Teh hijau merupakan produk kering dengan kadar air rendah, biasanya < 12%, sehingga secara teoritis produk ini memiliki umur simpan yang lama apabila disimpan menggunakan wadah yang tepat dan diletakkan di ruangan yang kering dan suhu kamar. Sifat kering teh ini memiliki beberapa kelemahan antara lain mudah menyerap uap air (higroskopis) dan aroma dari udara bebas, sehingga pengemasan yang tidak tepat mengakibatkan teh akan berbau apek dan tidak enak seduhannya. Hal ini disebabkan adanya jamur yang tumbuh pada teh tersebut akibat dari naiknya kadar air teh selama penyimpanan.

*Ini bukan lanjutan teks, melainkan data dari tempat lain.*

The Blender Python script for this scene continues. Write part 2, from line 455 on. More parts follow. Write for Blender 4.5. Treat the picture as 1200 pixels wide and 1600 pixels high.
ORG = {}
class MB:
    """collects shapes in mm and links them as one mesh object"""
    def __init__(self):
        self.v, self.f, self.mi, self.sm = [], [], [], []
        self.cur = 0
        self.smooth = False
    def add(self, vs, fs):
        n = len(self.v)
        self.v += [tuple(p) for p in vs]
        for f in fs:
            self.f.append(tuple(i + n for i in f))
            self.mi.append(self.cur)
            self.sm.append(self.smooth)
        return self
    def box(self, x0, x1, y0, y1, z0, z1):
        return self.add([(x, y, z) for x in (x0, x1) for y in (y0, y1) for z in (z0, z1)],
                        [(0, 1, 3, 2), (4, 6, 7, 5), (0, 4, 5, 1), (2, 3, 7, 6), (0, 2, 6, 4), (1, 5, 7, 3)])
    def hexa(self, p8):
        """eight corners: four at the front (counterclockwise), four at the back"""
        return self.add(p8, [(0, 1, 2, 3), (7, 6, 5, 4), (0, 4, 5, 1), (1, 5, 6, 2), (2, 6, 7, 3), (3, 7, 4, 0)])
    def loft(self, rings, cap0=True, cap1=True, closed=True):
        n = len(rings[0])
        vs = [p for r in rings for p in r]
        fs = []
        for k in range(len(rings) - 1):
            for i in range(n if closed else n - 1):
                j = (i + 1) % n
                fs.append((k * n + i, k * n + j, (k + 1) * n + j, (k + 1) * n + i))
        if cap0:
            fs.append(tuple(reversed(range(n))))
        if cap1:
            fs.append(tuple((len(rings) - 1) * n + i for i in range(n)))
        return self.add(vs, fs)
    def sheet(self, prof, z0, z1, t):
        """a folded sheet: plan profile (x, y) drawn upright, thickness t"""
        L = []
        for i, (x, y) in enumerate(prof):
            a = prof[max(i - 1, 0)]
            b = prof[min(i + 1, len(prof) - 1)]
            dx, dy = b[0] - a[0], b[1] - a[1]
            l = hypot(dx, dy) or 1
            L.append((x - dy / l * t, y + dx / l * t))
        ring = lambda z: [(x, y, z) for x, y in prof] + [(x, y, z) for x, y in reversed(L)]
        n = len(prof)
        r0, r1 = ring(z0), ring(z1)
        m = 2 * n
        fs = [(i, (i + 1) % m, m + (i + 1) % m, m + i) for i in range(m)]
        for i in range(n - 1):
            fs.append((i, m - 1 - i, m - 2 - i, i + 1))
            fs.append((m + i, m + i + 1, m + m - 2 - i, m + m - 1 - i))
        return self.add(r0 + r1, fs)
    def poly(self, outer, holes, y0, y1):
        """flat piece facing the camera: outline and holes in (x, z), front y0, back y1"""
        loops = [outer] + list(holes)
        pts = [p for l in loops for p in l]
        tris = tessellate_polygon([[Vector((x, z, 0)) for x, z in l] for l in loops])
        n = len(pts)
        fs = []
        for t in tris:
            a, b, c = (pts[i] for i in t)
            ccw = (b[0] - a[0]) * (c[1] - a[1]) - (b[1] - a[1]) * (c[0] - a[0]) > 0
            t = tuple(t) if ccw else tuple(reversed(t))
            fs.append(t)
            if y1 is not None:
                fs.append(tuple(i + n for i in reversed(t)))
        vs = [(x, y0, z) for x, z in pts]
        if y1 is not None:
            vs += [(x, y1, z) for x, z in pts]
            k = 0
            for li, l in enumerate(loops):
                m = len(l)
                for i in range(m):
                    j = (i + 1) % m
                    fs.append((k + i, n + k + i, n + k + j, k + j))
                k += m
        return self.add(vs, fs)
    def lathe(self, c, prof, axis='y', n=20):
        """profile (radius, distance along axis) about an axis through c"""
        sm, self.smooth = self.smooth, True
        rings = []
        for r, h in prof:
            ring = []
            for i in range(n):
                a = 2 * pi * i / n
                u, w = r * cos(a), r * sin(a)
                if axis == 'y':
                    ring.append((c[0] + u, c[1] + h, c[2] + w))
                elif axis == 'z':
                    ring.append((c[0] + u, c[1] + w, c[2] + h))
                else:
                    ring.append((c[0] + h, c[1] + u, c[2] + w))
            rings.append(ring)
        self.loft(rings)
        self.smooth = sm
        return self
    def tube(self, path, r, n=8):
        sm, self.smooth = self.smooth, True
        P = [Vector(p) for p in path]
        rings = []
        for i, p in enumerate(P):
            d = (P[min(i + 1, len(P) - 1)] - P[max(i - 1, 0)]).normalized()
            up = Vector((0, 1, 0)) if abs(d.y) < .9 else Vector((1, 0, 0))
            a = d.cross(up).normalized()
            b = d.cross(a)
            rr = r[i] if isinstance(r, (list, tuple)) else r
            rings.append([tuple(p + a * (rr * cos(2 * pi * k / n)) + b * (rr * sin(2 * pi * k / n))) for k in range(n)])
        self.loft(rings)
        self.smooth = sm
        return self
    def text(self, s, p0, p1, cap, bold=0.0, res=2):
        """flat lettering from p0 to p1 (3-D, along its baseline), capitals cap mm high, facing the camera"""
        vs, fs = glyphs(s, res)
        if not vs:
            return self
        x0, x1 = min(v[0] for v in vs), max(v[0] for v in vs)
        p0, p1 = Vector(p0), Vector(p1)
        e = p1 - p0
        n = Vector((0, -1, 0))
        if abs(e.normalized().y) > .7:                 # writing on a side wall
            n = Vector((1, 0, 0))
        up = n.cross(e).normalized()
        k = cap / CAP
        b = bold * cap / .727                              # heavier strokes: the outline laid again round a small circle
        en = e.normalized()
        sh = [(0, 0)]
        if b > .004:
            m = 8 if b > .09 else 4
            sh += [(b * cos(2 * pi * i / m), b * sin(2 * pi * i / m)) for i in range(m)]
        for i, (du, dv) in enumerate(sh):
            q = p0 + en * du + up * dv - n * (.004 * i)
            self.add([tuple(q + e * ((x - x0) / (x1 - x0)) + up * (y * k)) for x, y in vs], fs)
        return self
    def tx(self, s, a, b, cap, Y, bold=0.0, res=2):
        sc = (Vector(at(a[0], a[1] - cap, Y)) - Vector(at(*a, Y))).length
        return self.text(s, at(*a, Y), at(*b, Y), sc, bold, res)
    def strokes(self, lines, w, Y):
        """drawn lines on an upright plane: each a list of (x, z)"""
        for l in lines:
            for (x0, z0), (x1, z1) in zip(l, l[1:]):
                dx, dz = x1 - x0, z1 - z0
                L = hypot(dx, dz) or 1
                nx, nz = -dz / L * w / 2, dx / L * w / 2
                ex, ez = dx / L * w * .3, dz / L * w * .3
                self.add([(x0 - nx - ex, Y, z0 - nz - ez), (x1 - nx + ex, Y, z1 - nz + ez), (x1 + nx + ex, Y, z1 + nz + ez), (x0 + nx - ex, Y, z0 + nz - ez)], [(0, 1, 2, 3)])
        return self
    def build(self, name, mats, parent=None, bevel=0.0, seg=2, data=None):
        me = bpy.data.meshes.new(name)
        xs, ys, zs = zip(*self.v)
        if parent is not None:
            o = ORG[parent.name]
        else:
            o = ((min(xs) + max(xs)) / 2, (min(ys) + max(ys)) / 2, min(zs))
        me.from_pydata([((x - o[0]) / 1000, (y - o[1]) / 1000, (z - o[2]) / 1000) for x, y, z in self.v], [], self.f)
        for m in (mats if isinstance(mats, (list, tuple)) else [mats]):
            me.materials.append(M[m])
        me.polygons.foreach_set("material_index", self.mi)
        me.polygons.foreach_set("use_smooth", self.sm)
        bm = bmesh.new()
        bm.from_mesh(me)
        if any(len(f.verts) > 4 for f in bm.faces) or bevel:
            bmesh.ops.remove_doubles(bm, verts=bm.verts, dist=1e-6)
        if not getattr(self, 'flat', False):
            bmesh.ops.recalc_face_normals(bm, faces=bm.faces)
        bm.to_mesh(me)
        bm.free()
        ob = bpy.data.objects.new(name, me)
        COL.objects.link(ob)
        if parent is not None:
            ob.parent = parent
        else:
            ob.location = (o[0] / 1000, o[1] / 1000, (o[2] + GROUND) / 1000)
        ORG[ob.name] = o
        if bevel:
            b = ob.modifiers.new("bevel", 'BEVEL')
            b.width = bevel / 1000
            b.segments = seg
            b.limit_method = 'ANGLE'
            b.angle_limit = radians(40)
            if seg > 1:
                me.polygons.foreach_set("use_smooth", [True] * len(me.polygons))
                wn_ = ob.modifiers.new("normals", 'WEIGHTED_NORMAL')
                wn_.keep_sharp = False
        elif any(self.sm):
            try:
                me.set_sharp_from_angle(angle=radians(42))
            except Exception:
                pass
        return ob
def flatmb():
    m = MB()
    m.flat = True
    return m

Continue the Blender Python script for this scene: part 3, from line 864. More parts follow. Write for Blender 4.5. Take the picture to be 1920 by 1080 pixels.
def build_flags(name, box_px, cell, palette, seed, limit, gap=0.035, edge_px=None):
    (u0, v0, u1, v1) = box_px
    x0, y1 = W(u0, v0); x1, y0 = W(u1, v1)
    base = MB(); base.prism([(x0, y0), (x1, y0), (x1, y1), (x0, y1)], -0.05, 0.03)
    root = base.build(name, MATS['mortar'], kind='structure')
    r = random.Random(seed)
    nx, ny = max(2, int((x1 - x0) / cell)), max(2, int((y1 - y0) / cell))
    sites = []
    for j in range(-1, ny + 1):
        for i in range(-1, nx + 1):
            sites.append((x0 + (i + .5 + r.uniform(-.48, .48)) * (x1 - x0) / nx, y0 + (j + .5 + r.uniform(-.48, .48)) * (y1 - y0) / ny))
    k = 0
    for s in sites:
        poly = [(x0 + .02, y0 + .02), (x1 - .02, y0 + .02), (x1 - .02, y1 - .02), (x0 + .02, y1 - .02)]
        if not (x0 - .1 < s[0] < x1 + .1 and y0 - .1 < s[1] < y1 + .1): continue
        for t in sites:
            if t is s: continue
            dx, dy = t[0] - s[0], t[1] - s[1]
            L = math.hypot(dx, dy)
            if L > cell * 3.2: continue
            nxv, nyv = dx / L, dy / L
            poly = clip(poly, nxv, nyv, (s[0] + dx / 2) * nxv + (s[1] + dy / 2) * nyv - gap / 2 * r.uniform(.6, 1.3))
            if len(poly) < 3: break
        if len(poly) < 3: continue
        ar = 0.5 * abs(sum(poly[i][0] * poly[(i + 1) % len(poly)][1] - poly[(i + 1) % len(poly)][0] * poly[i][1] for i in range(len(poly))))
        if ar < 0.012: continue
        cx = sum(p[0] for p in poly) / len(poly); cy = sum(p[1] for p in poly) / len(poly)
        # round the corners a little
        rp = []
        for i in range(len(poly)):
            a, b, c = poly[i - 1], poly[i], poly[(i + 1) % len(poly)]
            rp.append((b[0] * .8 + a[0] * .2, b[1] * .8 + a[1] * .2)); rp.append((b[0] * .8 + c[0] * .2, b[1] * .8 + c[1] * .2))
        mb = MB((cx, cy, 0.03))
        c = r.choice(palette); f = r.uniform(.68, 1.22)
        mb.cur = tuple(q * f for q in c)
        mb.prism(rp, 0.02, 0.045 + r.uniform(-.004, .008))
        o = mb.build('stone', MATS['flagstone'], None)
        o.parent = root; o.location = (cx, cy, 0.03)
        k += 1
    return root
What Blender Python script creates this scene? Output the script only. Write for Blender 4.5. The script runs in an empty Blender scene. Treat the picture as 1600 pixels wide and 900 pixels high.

Di samping kadar air yang perlu diperhatikan adalah aroma dan rasa teh tersebut. Penambahan volatile oils dalam teh hijau ditujukan untuk memberikan aroma khas Indonesia untuk teh produksi Indonesia serta diharapkan dapat disukai oleh masyarakat kita sendiri. Aroma dan rasa yang berasal dari volatile oils ini diharapkan dapat terabsrobsi dan terikat oleh teh kering, karena sifat higroskopis teh tersebut dan molekul-molekul volatile oils tersebut dihembuskan dan disiklonasi dalam teh kering dalam waktu tertentu. Aroma dan rasa ini selanjutnya dapat diikat oleh molekul komponen teh. Kekuatan ikatan ini perlu dipertahankan selama proses penyimpanan teh hijau atau teh hitam, sehingga akan tetap memberikan sensasi rasa dan aroma saat teh tersebut dikonsumsi. Tantangan yang muncul adalah menjaga kualitas aroma yang telah diberikan dalam teh tersebut tetap dalam kondisi yang baik selama penyimpanan, sehingga saat akan dikonsumsi rasa dan aroma yang ditambahkan tersebut masih diterima oleh konsumen.